Foreign trade in China's Guangdong up $100b
Afp, Beijing
Foreign trade in southern China's industrial powerhouse Guangdong province topped 500 billion dollars in 2006, up 100 billion dollars over the previous year, state press said Sunday. Exports of high and new technologies led the boom, making up 34.5 percent of the province's total exports during the first 11 months of the year, Xinhua news agency reported, citing the provincial trade bureau. Private export-oriented businesses also helped boost foreign trade as they increased their exports by 58 percent during the first 11 months of 2006 over the previous year, exporting 42 billion dollars worth of goods, it said. According to the Ministry of Commerce, China's total foreign trade is expected to top 1.75 trillion dollars in 2006, up about 24 percent over 2005. In the first 10 months of 2006, Guangdong, known as the shop floor of China's booming export-driven economy, exported 241 billion dollars worth of goods, up 28 percent over the same period in 2005. The province imported 183 billion dollars of products during the first 10 months of 2006, up 19.8 percent over the same period in 2005, ministry statistics showed. According to Xinhua, foreign enterprises brought some 14 billion dollars in contracted investment into Guangdong during the first 11 months of 2006. Guangdong's GDP is expected to reach 2.58 trillion yuan (330.7 billion US) this year, up 14 percent from last year, according to provincial government predictions, the report said.

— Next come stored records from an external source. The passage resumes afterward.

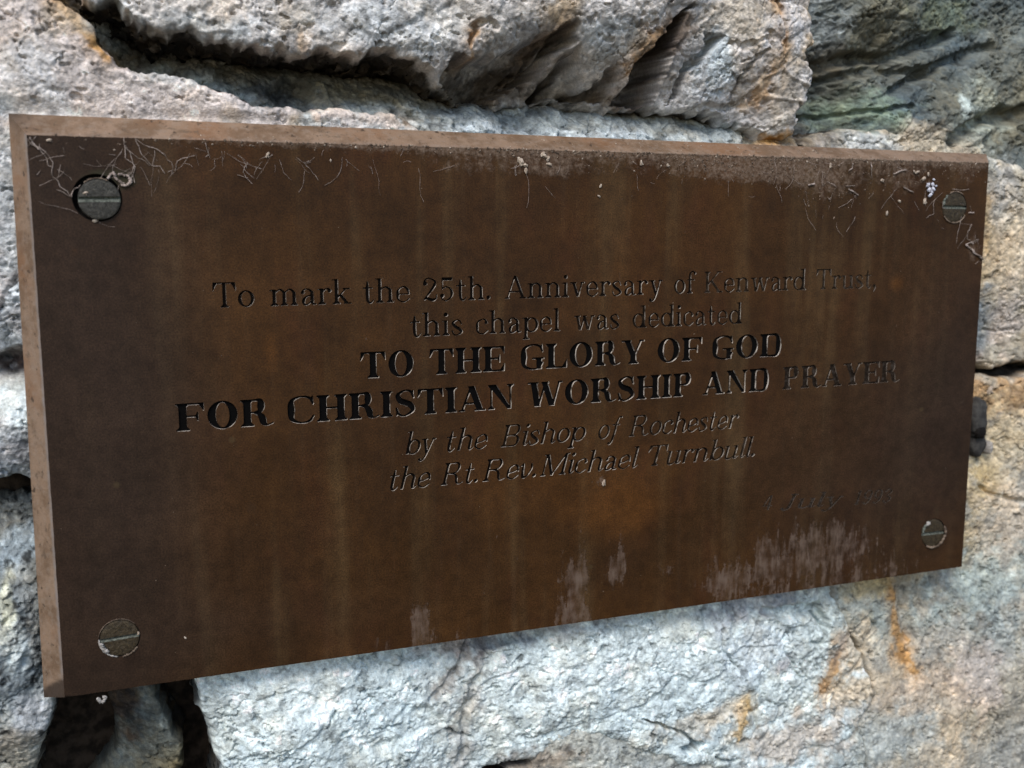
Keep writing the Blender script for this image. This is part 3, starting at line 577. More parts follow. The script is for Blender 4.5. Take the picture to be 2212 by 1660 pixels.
# small brown grey stone at the foot of the picture
stone([(1100, 1668), (1150, 1662), (1160, 1596), (1187, 1584), (1248, 1567), (1309, 1573), (1388, 1594), (1448, 1614), (1558, 1632), (1640, 1690), (1710, 2100), (1100, 2100), (1150, 1700)],
      [(1150, 1650, -8), (1250, 1600, -6.6), (1400, 1630, -6.6), (1550, 1670, -6.6), (1300, 1900, -6)],
      (0.37, 0.39, 0.37), he=-9, R=2.0, low=0.8, mid=1.0, fine=0.4, cell=0.4, seed=220, label='brown grey stone at the bottom edge')
# small grey stone in the dark joint
stone([(215, 1490), (330, 1470), (352, 1520), (378, 1575), (394, 1602), (388, 1650), (372, 1740), (330, 2000), (150, 2000), (180, 1740), (235, 1680), (262, 1620), (235, 1560)],
      [(300, 1500, -22), (340, 1560, -19), (380, 1610, -18), (300, 1650, -24), (250, 1560, -30), (360, 1720, -20), (230, 1720, -30), (250, 1900, -24)],
      (0.10, 0.105, 0.09), he=-20, R=4, low=0.8, mid=0.9, fine=0.4, cell=0.4, seed=250, label='small grey stone sunk in the dark joint')
# lichen covered stone, lower left
stone([(-330, 1130), (0, 1118), (70, 1105), (110, 1140), (160, 1300), (170, 1420), (120, 1500), (112, 1560), (92, 1605), (78, 1660), (55, 1760), (-40, 2000), (-330, 2000)],
      [(-200, 1200, -24), (0, 1150, -27), (60, 1150, -27), (40, 1230, -20), (60, 1300, -15), (0, 1330, -12), (40, 1420, -10), (80, 1480, -12), (70, 1560, -9), (20, 1640, -13), (110, 1400, -16), (-200, 1600, -12)],
      (0.21, 0.22, 0.21), he=-12, R=3, low=1.2, mid=1.2, fine=0.75, cell=0.9, mott=1.7, seed=280, label='granular lichen grey stone at the lower left')
# white and brown stone at the left edge
stone([(-330, 705), (-30, 690), (0, 660), (20, 625), (50, 598), (150, 600), (180, 800), (170, 1000), (80, 1052), (30, 1040), (0, 1040), (-330, 1050)],
      [(-200, 800, -14), (20, 690, -15), (20, 800, -22), (30, 890, -10), (30, 960, -12), (30, 1020, -16), (100, 800, -14), (100, 950, -14)],
      (0.48, 0.50, 0.51), he=-13, R=2.0, low=0.8, mid=1.2, fine=0.6, cell=0.6, seed=310, label='white stone with a dark brown cavity at the left edge')

# mortar bed deep behind the stones
def mortar_bed():
    us = np.arange(-60, 400, 2.5); ys = np.arange(-110, 280, 2.5)
    X, Y = np.meshgrid(us, ys)
    h = -40 + 3 * fbm(X / 14, Y / 14, 601, 3) + 1.2 * fbm(X / 4, Y / 4, 605, 2)
    idx = np.arange(X.size).reshape(X.shape)
    V = np.stack([X.ravel() / 1000, -h.ravel() / 1000, Z0 - Y.ravel() / 1000], 1)
    FA = np.stack([idx[:-1, :-1].ravel(), idx[1:, :-1].ravel(), idx[1:, 1:].ravel(), idx[:-1, 1:].ravel()], 1)
    mesh_obj('mortar', V, FA, MORTAR, wall, True)
mortar_bed()

# ------------------------------------------------------------------ letters
def stroke(pts):
    P = np.array(pts, float)
    n = len(P)
    out = []
    for i in range(n - 1):
        p0 = P[max(i - 1, 0)]; p1 = P[i]; p2 = P[i + 1]; p3 = P[min(i + 2, n - 1)]
        for t in np.linspace(0, 1, 12, endpoint=(i == n - 2)):
            out.append(0.5 * ((2 * p1) + (-p0 + p2) * t + (2 * p0 - 5 * p1 + 4 * p2 - p3) * t * t + (-p0 + 3 * p1 - 3 * p2 + p3) * t ** 3))
    return ('st', np.array(out))
def bx(x0, y0, x1, y1): return ('bx', x0, y0, x1, y1)
def pg(*p): return ('pg', np.array(p, float))
def ring(cx, cy, rx, ry, wx, wy): return ('rg', cx, cy, rx, ry, wx, wy)
def dot(x, y, r): return ('st', np.array([[x, y, 2 * r]]))
def dg(x0, y0, x1, y1, w):
    """slanted stem with level ends, w measured along x"""
    return pg((x0 - w / 2, y0), (x0 + w / 2, y0), (x1 + w / 2, y1), (x1 - w / 2, y1))

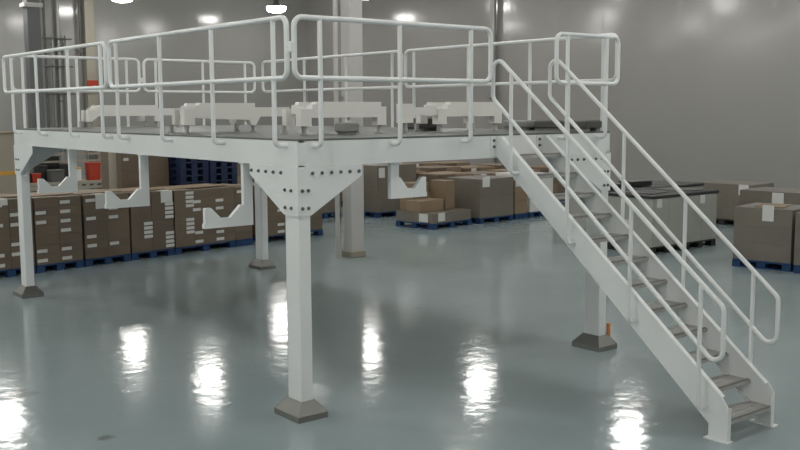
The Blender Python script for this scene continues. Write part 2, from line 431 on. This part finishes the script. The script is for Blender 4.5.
# ------------------------------------------------------------------ frames and objects on the deck
ZD = H+0.006
def support_frame(x, y, L, label, feet=(0.13, 0.12), h=0.165, fh=0.085, steps=(0.14, 0.20), chamf='r', posts=(0.2, 0.8), rails=(0, 0)):
    t = empty('support_frame', label, 'frame', (x, y, ZD), group='white machine support frames on the deck')
    zb = 0.092
    a, b = feet
    pts = [(0, zb), (a, zb), (a, zb+fh), ]
    if chamf == 'r': pts += [(L-b-0.03, zb+fh*0.6), (L-b, zb-0.01), (L-b*0.5, zb-0.01), (L, zb+fh)]
    elif chamf == 'l': pts = [(0.0, zb), (0.05, zb), (a+0.03, zb+fh), (L-b, zb+fh), (L-b, zb), (L, zb)]
    else: pts += [(L-b, zb+fh), (L-b, zb), (L, zb)]
    top = zb+fh+h
    pts += [(L, top-0.05), (L-0.07, top-0.05), (L-0.07, top), (steps[1], top), (steps[1]-0.02, top-0.03), (steps[0], top-0.03), (steps[0], top-0.075), (0, top-0.075)]
    MB().prism(pts, 'y', -0.05, 0.05).build('frame_beam', CREAM, t)
    MB().prism([(p[0]*0.85+0.08, p[1]) for p in pts], 'y', 0.36, 0.44).build('frame_beam', CREAM, t)
    if rails[1]:
        MB().box(L+0.001, L+rails[1], -0.03, 0.03, top-0.16, top-0.05).build('tie_rail', CREAM, t)
        MB().lathe([(0.045, 0), (0.045, 0.012), (0.028, 0.014), (0.028, top-0.16)], (L+rails[1]-0.06, 0, 0), 12).build('pedestal', GREY, t)
    if rails[0]:
        MB().box(-rails[0], -0.001, -0.03, 0.03, top-0.15, top-0.06).build('tie_rail', CREAM, t)
        MB().box(-rails[0]-0.16, -rails[0]-0.001, -0.05, 0.05, zb+0.02, top-0.02).build('end_block', CREAM, t)
        MB().lathe([(0.045, 0), (0.045, 0.012), (0.028, 0.014), (0.028, zb+0.019)], (-rails[0]-0.08, 0, 0), 12).build('pedestal', GREY, t)
    for k in (0.14, L-0.2):
        MB().box(k, k+0.07, 0.051, 0.359, top-0.13, top-0.05).build('cross_tie', CREAM, t)
    for k in posts:
        for yy in (0.0, 0.40):
            zt_ = zb+0.005 if (k*L < a or k*L > L-b) else zb+fh*0.55
            MB().lathe([(0.045, 0), (0.045, 0.012), (0.028, 0.014), (0.028, zt_)], (k*L, yy, 0), 12).build('pedestal', GREY, t)
    return t
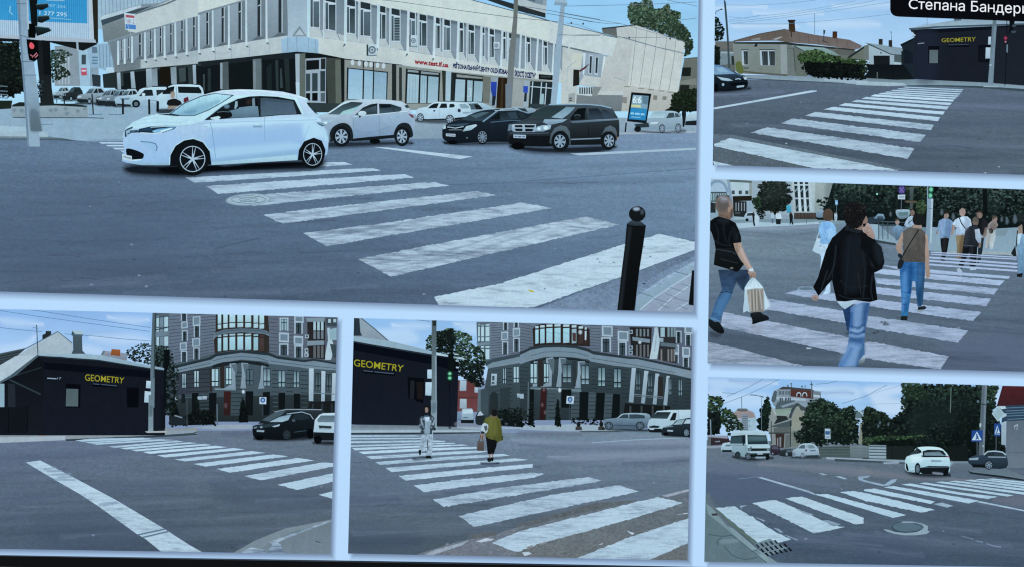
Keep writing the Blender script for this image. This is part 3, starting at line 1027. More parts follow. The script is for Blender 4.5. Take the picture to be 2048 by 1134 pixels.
# billboard
z('A1')
bi = O('billboard', None, 'large blue and white billboard on a steel frame at the upper left')
bi.p('-320,-320 930,-320 985,435 640,420 -320,365', 'b6bcc4')
bi.p('-320,-320 895,-320 930,395 500,370 -320,345', 'a9bce0', 'b3c4e4')
bi.p('-320,-320 885,-320 893,240 530,225 -320,190', '2f86cf', '3d92d8')
for x in range(-300, 900, 21):
    yb = 350 + (x + 320) * .038
    ys = 190 + (x + 320) * .043
    bi.l([(x, -320), (x + 6, ys)], 1.1, '2a74b8')
    bi.l([(x + 6, ys), (x + 8, yb)], 1.1, '8497c0')
bi.p('930,-320 1000,-320 1005,440 965,440', '26221f')
bi.p('-320,362 640,420 985,438 1000,450 850,520 500,430 -320,420', '14171c')
bi.p('-320,345 500,375 975,405 985,438 640,424 -320,372', 'a7adb5')
bi.p('780,430 800,430 808,520 785,520', '9ea6ae')
bi.text('1 377 295', '405,110 685,130 682,170 405,150', 'c9dcf2')
bi.text('097 334', '480,40 670,55 670,85 480,70', '8fbce8')
bi.l('480,0 660,6', 2.4, '86b4e0')
bi.l('105,60 100,120 130,150', 2, '8fbce8')
bi.l('400,175 730,200', 1.4, '86b4e0')
z('N')
O('stem', bi, m='stone').p('84,80 100,82 103,150 88,150', '0f1217')
# signal pole
z('A1')
pp_ = O('signal_pole', None, 'grey painted steel pole carrying the traffic signals', m='stone')
pp_.p('150,-320 285,-320 300,300 345,620 385,900 408,1500 280,1500 240,900 200,400 170,0', '8393b4', '93a3c0')
pp_.p('150,-320 190,-320 215,300 262,900 300,1500 280,1500 240,900 200,400', '6f7e9c')
for a in ('170,36 285,40', '222,630 350,632', '243,768 370,770', '200,360 290,385'):
    pp_.l(a, 1.4, '515e7a')
z('A9')
pp_.p('415,-10 610,-10 640,250 655,500 685,670 495,665 480,450 440,250', '8e9fbd', '6a7686')
pp_.soft('490,340 600,330 660,520 670,660 500,660', '434c56', 0.55, 6)
z('A1')
ts = O('traffic_light', None, 'black traffic signal with hooded lenses and a red pedestrian light')
hd = O('housing', ts)
hd.p('285,-320 420,-320 380,40 385,245 360,390 285,360 320,250 300,0', '0e1116')
hd.p('285,240 352,245 358,390 290,385', '07090c')
for a in ('370,45 490,35 500,70 430,105 375,95', '385,165 500,160 512,195 430,235 385,225', '360,270 500,285 528,315 440,350 375,370'):
    hdd = O('hood', ts)
    hdd.p(a, '1d2a33', '0b0e12')
    q_ = [tuple(map(float, w.split(','))) for w in a.split()]
    hdd.l([q_[0], q_[1], q_[2]], 1.5, '59707c')
hd.p('270,400 385,410 400,590 355,630 300,615 285,540', '07080b')
rl = O('lamp', ts)
rl.p('305,440 325,435 350,465 345,495 320,500 300,475', 'e8505c', sm=3)
rl.l('310,560 340,580 330,590', 2.2, 'b05a66')
rl.l('345,575 375,540 385,565 360,590', 2.2, 'c06a74')
hd.l('275,-100 290,300', 2.4, 'aebccf')
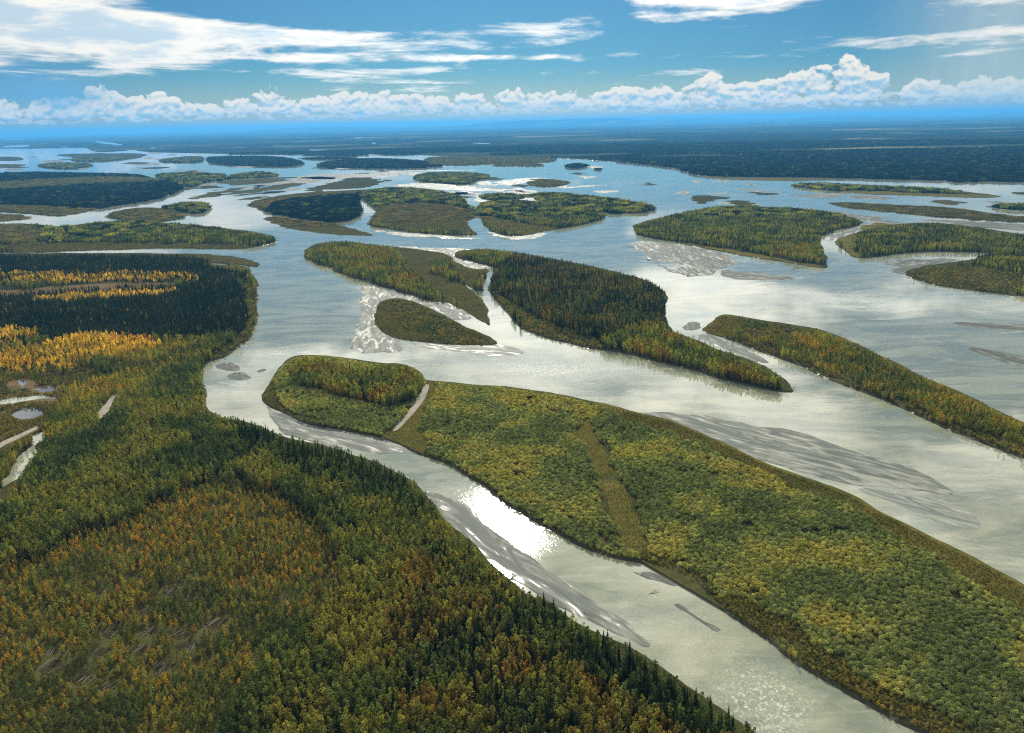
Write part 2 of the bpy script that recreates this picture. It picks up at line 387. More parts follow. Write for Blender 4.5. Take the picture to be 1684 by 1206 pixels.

Per capita gross domestic product in Guangdong's provincial capital, Guangzhou city, was likely to surpass 10,000 dollars in 2006, the first major Chinese city to break that mark, state media reported on Thursday last week. Gross domestic product for the city of seven million in China's manufacturing hub should reach 623.6 billion yuan (about 80 billion dollars) for 2006, up 14.4 percent from 2005, according to a city government report. The 10,000-dollar figure is a widely recognized threshold between developing and developed countries. "The breakthrough in GDP per capita indicates that Guangzhou has become China's first developed city by World Bank standards," state press quoted Peng Peng, a researcher with the Guangzhou Academy of Social Sciences, as saying.